Throughout the two years, we attempted to reach out to the non-unionized workers on campus as well, especially the food service and custodial workers. In a lot of cases this was limited to chatting or socializing with the workers and trying (unsuccessfully) to get them to come to a one-on-one outside of work. There was one Wob that worked diligently on attempting to talk to the non-unionized kitchen staff at one of the campus bars. They had multiple one-on-ones with members of the kitchen staff, and talked about a bunch of topics, including: the benefits of unionization, sexual harassment at work, and how to enforce workplace safety. There, still, is ongoing agitation at this workplace, but since that Wob left, the workers of that workplace have become somewhat distant.

It was at this point, that my contract was not renewed and I was out of the union—but the other IWW members, who had stopped paying dues, kept working on this project.
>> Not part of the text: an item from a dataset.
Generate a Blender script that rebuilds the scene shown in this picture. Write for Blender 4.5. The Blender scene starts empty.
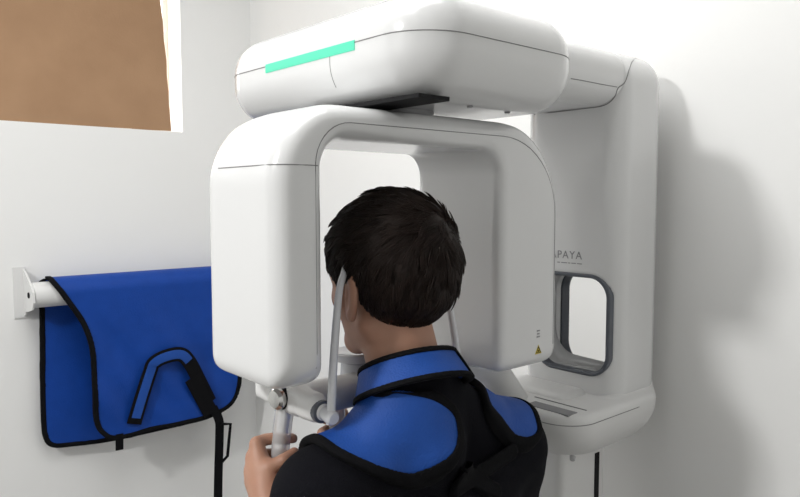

Overall, we were not successful in getting the union to remove the most vile workplace conditions that the bosses demand in the contract. But our agitation around workplace issues lead to 40% of the union voting against the business union endorsed contract—which is quite significant, since they only allowed TAs to see the contract a few hours before the vote. The TA union accepted the egregious conditions that severely limit our actions outside of work; at the same time, the Faculty Union was stating they would strike over these conditions (and got them out of their contract, which they signed a couple weeks latter).

And through this period, members of the IWW either moved away or started to burn out again. We did not establish a proper IWW branch and its lack of growth meant it disappeared once I (the delegate) left town. There are still a few militants working in their departments, which either we developed or found in our two years of organizing with them.

Both during and after this experience, we have examined the IWW organizing strategy we used as a group. Focusing on industrial organizing was easy for the group since we all spent a lot of time at work and it focused our energies at the point of production and our daily lives. The Industrial Union Branch model allowed us to attempt to pursue both a dual-card organizing strategy as well as reaching out to unorganized workers around us—even if the latter did not go as well. A member of this organizing drive also did some research on the IUB model on the Toronto Bike Mechanics Organizing efforts, and presented this at regional wobbly meeting. Both our experiences with organizing at the university and the research done with the bike mechanics pointed to the IUB’s advantages of engaging the organizing at your workplace and its effects on your everyday life.

The disadvantage that is born out in this comparison between the two IUB experiences is the presence of a GMB. The bike mechanics had the advantage of having a GMB with experienced organizers, a working class culture, and those in the broader left of their community. The university IUB was quite isolated in comparison. We had trouble following up on local contacts; misconception about the IWW being a union for everyone and us presenting ourselves as university workers; some red-baiting since we are ‘students’. Mostly, we lacked a structure or body to lean on for advice or help when we started to become a little disillusioned. It is those elements of the GMB, which I thought distracted from industrial organizing, that would have made a long-term beneficial impact on our organizing efforts at the university.